Full disclosure: I’m a Kubrick fan. King is an excellent writer, whose talent deserves more respect. Academia may grudgingly acknowledge the artistry of long-departed horror writers like Edgar Allan Poe, but it’s slower to extend that same courtesy to their modern successors.

At the same time, King needs a strong editor to tame his more troublesome tics, and especially when it comes to movie adaptations, we’ve seen what happens when he gets everything he wants, as in the 1997 ABC TV miniseries adaptation of “The Shining” by Mick Garris.

The reason any of this matters is that, while King published “Doctor Sleep” in 2013 as a sequel to his novel of “The Shining,” writer-director Mike Flanagan made his movie adaptation of “Doctor Sleep” as a sequel to Kubrick’s film version.

Like a good editor, Mike Flanagan knows which bits of fat he needs to trim away, as he demonstrated in his 2017 Netflix adaptation of King’s 1992 novel “Gerald’s Game.” And perhaps more importantly, Flanagan clearly understands what a profound influence Kubrick’s “The Shining” has had upon filmmaking and modern culture as a whole.

In many ways, this is literally a ghost-haunted production. Shelley Duvall (who played the put-upon Wendy Torrance) and the sadly departed Scatman Crothers (as Dick Hallorann, the old man who taught young Danny Torrance about his gift of “shining”) are replaced effectively here by Alex Essoe and Carl Lumbly, but the original actors’ indelible performances are part of the long shadow that Kubrick’s version of the Overlook Hotel casts over this story.

And Flanagan leans hard into those memories of the original film, not only with obvious cues such as the same ominous musical score, the same title card text fonts, and even a few shot-for-shot recreations of scenes from Kubrick’s “The Shining,” but also with countless subtle homages, such as a chat with Bruce Greenwood, as an Alcoholics Anonymous group leader, that almost perfectly mirrors the colors and framing of the job interview scene from “The Shining,” with Barry Nelson as the manager of the Overlook Hotel.

“Doctor Sleep” shows us the low ebb and slow recovery of an adult Danny Torrance (Ewan McGregor puts the skills he honed playing an addict in “Trainspotting” to good use here), who hasn’t quite banished the ghosts of the Overlook Hotel from his life, but has at least learned to lock them away for a while, as he’s psychically contacted by a girl named Abra Stone, who also possesses “the shining.”
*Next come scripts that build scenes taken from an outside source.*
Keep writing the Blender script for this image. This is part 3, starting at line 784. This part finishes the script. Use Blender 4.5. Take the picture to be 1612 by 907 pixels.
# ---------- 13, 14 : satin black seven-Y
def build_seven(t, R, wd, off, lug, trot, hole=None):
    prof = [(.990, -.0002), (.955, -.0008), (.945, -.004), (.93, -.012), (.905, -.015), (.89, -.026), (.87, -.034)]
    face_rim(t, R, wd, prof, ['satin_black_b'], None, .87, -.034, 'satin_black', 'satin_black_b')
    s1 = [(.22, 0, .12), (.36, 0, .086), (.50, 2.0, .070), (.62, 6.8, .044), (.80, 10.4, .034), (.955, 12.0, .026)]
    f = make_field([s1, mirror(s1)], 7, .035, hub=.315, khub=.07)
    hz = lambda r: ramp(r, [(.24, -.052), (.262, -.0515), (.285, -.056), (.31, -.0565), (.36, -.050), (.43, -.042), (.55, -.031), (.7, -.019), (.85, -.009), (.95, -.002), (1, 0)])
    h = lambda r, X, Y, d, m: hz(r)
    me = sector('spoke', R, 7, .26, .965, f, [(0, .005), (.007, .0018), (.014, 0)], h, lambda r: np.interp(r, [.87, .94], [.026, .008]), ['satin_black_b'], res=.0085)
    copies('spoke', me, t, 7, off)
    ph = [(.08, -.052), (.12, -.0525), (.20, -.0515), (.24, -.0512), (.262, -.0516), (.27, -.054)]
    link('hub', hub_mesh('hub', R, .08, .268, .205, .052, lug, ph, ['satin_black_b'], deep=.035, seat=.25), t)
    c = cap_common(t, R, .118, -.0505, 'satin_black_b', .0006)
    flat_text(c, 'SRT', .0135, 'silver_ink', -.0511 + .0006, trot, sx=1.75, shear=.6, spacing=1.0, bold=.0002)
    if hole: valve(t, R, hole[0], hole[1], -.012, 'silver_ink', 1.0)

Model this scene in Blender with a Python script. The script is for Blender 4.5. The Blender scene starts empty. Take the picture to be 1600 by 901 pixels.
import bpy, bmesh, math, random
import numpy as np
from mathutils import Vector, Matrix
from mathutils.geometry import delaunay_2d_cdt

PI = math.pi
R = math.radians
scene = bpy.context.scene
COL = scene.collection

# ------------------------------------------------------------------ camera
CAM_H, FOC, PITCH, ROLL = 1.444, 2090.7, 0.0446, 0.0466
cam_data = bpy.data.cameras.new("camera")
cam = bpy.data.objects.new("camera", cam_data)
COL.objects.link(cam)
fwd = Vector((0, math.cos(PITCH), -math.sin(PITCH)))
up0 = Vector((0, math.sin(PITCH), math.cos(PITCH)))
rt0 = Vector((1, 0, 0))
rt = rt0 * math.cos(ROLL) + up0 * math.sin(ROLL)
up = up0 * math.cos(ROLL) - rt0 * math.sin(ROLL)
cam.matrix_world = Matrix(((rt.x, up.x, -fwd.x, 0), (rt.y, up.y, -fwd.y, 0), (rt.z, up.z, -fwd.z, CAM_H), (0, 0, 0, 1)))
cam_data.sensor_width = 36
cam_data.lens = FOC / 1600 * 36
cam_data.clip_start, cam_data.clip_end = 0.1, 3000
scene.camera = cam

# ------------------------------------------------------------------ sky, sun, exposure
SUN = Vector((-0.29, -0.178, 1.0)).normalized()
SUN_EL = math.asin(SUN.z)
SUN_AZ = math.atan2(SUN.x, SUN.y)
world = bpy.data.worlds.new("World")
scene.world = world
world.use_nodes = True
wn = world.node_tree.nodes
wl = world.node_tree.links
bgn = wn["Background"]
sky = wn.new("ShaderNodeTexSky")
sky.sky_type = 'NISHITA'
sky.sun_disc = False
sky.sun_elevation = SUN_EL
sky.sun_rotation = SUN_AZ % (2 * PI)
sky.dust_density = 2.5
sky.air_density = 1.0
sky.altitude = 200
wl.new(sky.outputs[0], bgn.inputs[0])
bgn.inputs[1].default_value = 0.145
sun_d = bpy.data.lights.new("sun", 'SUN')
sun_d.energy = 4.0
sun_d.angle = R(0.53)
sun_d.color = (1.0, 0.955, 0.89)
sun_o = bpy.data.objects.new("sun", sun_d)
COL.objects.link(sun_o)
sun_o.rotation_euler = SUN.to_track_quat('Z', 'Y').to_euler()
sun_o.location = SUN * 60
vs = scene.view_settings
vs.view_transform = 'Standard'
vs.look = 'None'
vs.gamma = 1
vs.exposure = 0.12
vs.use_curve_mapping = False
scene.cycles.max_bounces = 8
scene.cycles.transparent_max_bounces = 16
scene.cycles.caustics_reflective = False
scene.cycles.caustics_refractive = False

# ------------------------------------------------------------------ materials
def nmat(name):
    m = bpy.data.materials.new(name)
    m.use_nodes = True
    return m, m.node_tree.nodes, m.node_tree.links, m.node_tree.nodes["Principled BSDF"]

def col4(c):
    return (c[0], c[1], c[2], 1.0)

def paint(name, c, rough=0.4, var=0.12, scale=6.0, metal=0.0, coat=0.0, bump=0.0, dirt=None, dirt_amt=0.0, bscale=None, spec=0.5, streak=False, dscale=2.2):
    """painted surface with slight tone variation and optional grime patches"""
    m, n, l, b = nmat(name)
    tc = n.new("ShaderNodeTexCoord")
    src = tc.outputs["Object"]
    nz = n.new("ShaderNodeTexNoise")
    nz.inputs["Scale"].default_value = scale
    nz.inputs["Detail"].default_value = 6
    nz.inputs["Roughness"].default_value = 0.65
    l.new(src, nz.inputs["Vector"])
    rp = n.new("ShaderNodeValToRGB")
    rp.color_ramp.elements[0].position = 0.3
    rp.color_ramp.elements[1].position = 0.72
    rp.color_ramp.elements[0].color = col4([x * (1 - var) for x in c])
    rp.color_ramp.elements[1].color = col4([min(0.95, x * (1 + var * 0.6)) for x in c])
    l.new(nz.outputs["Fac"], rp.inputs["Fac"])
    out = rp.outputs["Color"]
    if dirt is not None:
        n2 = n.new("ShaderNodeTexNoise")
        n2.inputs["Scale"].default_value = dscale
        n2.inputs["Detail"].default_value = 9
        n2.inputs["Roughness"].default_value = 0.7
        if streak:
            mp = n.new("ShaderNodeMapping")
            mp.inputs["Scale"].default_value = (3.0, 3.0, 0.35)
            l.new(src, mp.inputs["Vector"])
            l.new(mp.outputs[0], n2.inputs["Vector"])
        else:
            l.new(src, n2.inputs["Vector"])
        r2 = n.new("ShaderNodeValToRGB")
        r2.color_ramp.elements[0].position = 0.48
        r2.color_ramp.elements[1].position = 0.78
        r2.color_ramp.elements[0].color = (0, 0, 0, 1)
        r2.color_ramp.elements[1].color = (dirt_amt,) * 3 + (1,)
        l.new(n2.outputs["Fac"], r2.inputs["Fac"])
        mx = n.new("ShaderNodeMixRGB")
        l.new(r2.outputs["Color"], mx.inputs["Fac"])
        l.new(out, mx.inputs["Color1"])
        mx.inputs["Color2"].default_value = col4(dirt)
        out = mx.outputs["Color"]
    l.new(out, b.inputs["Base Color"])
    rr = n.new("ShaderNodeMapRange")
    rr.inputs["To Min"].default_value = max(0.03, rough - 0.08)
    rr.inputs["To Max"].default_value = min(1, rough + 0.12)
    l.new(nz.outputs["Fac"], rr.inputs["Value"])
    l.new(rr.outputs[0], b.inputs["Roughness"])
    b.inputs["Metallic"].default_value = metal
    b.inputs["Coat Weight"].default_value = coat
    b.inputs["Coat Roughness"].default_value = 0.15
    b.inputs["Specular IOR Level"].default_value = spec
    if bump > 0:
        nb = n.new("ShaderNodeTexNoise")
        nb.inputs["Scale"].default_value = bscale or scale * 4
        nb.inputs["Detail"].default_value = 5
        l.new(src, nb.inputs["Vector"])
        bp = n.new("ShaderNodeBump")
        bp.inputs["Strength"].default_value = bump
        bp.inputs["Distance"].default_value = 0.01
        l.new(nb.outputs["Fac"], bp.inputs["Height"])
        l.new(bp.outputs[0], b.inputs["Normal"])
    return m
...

In a parallel narrative, we’re introduced to the True Knot, a nomadic band of psychic energy parasites who feed off “the steam,” or the life force, of those who “shine” like Danny and Abra.

The inevitable showdown is telegraphed almost from the outset of the film, as we see the True Knot recruit Snakebite Andi (Emily Alyn Lind), a mind-controller who preys on sexual predators, and we’re introduced to the group’s de facto leader, Rose the Hat, a fascinatingly playful and vicious monster, played with a full range of fun, fear and fury by Rebecca Ferguson (whom I’m now looking forward to seeing in the 2020 adaptation of “Dune” more than ever).

Between the two of them, Danny and Abra are able to partially repel the advances of the True Knot, but our “shining” duo knows they won’t be able to evade or hold off the relentless predators forever, so Danny takes them to the one place where even greater terrors dwell.

While the threat of the True Knot winds up being a bit too truncated for my taste, I wish the final act in the reawakened Overlook Hotel could have gone on far longer, even though this film already clocks in at more than two and a half hours, because let’s be honest, Danny versus the Overlook is the heavyweight title fight that all the fans of Kubrick’s “The Shining” have been waiting to see.

And yes, you will see the return of almost all the spooks and specters who haunted the Overlook in the original film, but to me, the key scene is Danny’s confrontation with the one ghost he’s been running from his whole life, as the two finally face each other, both now grown men.

Along the way, we get welcome performances from Cliff Curtis as Danny’s AA sponsor and best friend Billy Freeman, Zahn McClarnon as True Knot member Crow Daddy, and Carel Struycken, as tall, bald and creepy as ever, as Grandpa Flick, the eldest member of the True Knot.

“Doctor Sleep” is not the equal of Kubrick’s classic, not by a long shot, but as sequels to classics go, it’s as good as other homages to Kubrick.

It arguably diminishes the original somewhat by dispelling some of its mysteries, but it’s a solidly skillful, humanizing tribute to an unparalleled legend.